The speakers closed their presentation by introducing the Shared Evaluation Framework, a resource that the JFG and AUG have developed to support adoption of the R4RI-like CV. In addition to creating the Framework, UKRI is also developing an Evidence Platform that allows users of the R4RI-like CV to anonymously upload and share data relating to the adoption of the R4RI-like CV. The Evidence Platform will help the funders and academic institutions monitor the adoption, impact, and results of using the R4RI-like CV format. The JFG and AUG are also developing training packages for applicants, reviewers and staff, and are working with professional bodies to see if they could offer complementary modules on specific areas/ themes. If anyone is interested in testing the training packages, making recommendations, or volunteering to be part of the professional bodies workshop, please contact culture@ukri.org.

During the second meeting, Alex Holcombe from University of Sydney presented tenzing, a free and open-source tool created to support the adoption of Contributor Roles Taxonomy (CRediT). CRediT was introduced in 2012 to more accurately and thoroughly assign credit to authors for the specific roles they played on a particular research project. The CRediT system has been adopted by eLife, The BMJ, and MDPI. It offers a means to recognize scholarly contributions with greater granularity.

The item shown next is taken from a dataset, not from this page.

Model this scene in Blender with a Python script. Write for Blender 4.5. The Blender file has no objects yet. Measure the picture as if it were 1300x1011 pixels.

The landscape of research is expanding and demands a wide range of diverse technical inputs and ideas. Given this, there is also a need for more granular methods to recognize contributions or “who did what” on a particular project. Increased granularity in the recognition of author contributions can provide better insight into an author’s expertise and provide a mechanism to recognize and reward a broader range of types of contributions (e.g., insight from non-academic experts). On the call, we discussed how use of CRediT could be implemented by research funders to better recognize and reward different contributions in grant applications and awards, especially given that Wellcome was one of the founding organizations that created CRediT. Holcombe suggested that use of CRediT could be a means to provide funders an easier way to assess whether a proposed research project is within the umbrella of a researcher’s skillset or not.

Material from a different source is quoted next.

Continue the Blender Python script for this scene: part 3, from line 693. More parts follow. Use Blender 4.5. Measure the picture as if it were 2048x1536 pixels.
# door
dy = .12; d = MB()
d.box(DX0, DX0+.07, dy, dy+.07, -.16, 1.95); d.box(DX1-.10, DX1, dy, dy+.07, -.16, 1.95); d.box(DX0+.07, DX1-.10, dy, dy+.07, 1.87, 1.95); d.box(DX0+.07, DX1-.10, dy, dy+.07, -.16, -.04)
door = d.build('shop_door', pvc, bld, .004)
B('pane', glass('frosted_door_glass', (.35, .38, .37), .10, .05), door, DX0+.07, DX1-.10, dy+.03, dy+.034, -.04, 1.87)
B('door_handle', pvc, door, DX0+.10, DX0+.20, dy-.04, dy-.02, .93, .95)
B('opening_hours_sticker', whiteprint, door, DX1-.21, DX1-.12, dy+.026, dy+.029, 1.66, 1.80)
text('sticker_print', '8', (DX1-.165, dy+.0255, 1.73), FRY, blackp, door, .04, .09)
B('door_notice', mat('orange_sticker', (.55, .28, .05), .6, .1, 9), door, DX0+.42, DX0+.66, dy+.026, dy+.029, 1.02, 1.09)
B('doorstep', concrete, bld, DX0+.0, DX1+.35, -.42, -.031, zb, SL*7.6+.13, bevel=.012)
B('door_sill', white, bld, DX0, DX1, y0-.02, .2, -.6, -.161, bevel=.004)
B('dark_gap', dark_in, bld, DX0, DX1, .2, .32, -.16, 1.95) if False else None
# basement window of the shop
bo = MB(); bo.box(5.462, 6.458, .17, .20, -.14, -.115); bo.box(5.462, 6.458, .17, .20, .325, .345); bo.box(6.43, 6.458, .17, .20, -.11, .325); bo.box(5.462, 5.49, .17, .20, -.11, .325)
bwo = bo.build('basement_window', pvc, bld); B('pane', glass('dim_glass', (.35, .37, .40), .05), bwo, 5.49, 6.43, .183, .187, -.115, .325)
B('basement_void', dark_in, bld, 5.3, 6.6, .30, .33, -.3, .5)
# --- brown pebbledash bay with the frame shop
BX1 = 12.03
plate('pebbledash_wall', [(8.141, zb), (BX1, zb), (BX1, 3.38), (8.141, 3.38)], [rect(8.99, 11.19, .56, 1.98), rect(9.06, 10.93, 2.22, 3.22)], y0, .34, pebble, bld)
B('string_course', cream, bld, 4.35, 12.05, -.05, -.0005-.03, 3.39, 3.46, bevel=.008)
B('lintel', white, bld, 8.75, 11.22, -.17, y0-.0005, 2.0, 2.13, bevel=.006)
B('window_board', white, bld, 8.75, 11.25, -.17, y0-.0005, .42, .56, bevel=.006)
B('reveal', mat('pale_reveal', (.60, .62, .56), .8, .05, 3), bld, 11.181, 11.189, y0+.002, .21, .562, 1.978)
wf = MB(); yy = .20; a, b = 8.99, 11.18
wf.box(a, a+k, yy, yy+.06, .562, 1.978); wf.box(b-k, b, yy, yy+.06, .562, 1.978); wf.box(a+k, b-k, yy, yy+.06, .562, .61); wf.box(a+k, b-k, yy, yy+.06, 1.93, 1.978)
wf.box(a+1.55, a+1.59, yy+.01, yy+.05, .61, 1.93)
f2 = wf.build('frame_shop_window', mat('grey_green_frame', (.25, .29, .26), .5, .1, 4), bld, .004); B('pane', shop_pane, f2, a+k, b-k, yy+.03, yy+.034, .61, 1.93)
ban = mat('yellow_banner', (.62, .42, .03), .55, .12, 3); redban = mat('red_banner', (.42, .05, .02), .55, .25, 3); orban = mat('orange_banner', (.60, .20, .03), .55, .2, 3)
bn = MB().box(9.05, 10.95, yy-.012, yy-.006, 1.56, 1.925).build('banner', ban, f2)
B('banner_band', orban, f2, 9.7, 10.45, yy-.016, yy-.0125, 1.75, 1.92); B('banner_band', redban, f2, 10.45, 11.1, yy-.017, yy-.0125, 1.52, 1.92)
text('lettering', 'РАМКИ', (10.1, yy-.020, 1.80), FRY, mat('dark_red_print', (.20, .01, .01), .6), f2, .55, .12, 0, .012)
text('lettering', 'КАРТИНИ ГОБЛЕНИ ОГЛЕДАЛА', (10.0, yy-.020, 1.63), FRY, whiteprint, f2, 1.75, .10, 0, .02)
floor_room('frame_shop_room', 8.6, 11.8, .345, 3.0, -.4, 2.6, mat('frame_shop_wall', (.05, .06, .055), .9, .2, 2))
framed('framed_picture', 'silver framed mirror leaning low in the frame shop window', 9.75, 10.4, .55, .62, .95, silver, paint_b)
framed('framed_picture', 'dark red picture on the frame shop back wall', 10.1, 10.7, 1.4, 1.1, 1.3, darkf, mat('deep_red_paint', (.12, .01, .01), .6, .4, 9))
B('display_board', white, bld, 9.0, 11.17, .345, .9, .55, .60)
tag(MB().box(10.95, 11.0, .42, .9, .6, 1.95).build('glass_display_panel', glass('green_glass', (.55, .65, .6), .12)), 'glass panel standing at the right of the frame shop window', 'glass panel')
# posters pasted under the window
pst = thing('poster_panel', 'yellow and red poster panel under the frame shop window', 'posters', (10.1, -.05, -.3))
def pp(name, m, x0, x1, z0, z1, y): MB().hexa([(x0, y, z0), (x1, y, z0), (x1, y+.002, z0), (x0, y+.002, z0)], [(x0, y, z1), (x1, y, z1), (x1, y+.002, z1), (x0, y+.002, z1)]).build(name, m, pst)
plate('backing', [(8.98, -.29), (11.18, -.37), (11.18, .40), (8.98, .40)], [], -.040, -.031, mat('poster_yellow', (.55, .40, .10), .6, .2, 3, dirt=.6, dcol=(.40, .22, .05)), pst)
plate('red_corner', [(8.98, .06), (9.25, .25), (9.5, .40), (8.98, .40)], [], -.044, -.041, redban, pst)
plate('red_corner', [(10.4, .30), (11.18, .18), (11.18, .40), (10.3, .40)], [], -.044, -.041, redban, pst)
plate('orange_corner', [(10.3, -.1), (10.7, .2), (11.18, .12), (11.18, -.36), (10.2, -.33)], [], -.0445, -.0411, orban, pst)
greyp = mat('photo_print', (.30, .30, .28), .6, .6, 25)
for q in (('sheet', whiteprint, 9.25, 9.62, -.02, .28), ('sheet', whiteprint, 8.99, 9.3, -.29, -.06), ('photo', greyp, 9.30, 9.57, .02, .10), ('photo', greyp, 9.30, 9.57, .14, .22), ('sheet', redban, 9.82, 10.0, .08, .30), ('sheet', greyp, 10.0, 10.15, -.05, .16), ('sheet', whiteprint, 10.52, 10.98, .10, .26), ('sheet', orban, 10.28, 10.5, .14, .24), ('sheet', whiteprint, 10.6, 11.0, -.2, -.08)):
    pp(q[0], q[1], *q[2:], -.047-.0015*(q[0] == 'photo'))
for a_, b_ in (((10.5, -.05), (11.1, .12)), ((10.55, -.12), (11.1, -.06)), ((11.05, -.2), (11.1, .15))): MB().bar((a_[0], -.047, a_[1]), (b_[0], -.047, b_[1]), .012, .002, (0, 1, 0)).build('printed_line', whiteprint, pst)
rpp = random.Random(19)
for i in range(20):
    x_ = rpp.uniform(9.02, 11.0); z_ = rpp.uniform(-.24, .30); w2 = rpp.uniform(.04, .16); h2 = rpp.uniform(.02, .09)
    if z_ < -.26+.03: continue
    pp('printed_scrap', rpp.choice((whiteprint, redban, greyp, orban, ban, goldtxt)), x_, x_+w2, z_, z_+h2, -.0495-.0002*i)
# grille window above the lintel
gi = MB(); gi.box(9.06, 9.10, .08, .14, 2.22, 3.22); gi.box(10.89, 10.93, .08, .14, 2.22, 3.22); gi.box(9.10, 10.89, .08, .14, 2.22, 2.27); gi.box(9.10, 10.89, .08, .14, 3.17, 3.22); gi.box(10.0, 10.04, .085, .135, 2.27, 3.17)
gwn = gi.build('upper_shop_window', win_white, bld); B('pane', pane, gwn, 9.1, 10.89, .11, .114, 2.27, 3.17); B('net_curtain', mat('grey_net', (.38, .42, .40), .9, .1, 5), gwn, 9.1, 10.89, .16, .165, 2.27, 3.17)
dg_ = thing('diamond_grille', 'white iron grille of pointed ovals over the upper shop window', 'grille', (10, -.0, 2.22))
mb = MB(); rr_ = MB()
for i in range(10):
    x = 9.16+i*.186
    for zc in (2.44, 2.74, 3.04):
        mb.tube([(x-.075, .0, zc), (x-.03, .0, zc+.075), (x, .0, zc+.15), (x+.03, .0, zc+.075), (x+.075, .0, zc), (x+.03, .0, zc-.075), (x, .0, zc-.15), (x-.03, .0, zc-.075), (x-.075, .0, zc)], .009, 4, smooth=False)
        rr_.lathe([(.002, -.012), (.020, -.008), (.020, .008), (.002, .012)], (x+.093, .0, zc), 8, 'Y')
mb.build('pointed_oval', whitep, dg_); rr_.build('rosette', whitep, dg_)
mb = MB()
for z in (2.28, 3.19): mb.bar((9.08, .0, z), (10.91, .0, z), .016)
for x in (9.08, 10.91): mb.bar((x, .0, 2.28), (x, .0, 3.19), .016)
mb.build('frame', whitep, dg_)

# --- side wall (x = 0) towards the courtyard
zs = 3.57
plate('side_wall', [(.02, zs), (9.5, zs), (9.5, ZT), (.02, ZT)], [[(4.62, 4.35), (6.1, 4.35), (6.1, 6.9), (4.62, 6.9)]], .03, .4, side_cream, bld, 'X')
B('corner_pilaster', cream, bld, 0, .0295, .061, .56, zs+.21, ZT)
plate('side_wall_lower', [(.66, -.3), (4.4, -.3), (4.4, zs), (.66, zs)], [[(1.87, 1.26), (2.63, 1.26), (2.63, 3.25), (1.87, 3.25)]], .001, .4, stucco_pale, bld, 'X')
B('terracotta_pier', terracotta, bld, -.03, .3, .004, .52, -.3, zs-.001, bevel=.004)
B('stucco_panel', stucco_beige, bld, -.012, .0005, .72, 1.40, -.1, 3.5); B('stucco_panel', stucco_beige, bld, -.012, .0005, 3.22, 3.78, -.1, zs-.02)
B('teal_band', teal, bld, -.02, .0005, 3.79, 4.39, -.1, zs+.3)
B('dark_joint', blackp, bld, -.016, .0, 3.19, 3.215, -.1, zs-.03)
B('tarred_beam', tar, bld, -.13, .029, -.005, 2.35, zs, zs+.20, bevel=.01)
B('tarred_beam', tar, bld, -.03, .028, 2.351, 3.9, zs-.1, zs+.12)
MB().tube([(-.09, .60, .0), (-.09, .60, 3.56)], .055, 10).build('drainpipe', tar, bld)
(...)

Tenzing was launched in 2020 to help researchers to record their roles in a project from the start using the CRediT system. It is particularly helpful at the time of manuscript submission to a journal, as a researcher might face certain obstacles (such as author labor) during the process of accumulating information about every author that was engaged in the project from the beginning. However, there is no one-size-fit-all approach to all problems. Although the application of these tools seems clear for researchers and publishers, there is still much to learn about how CRediT could be implemented by funders directly.

During both meetings, the speakers discussed how different organizations are on their way to implement culture change, improving the recognition of the wide variety of different outcomes and outputs generated by researchers.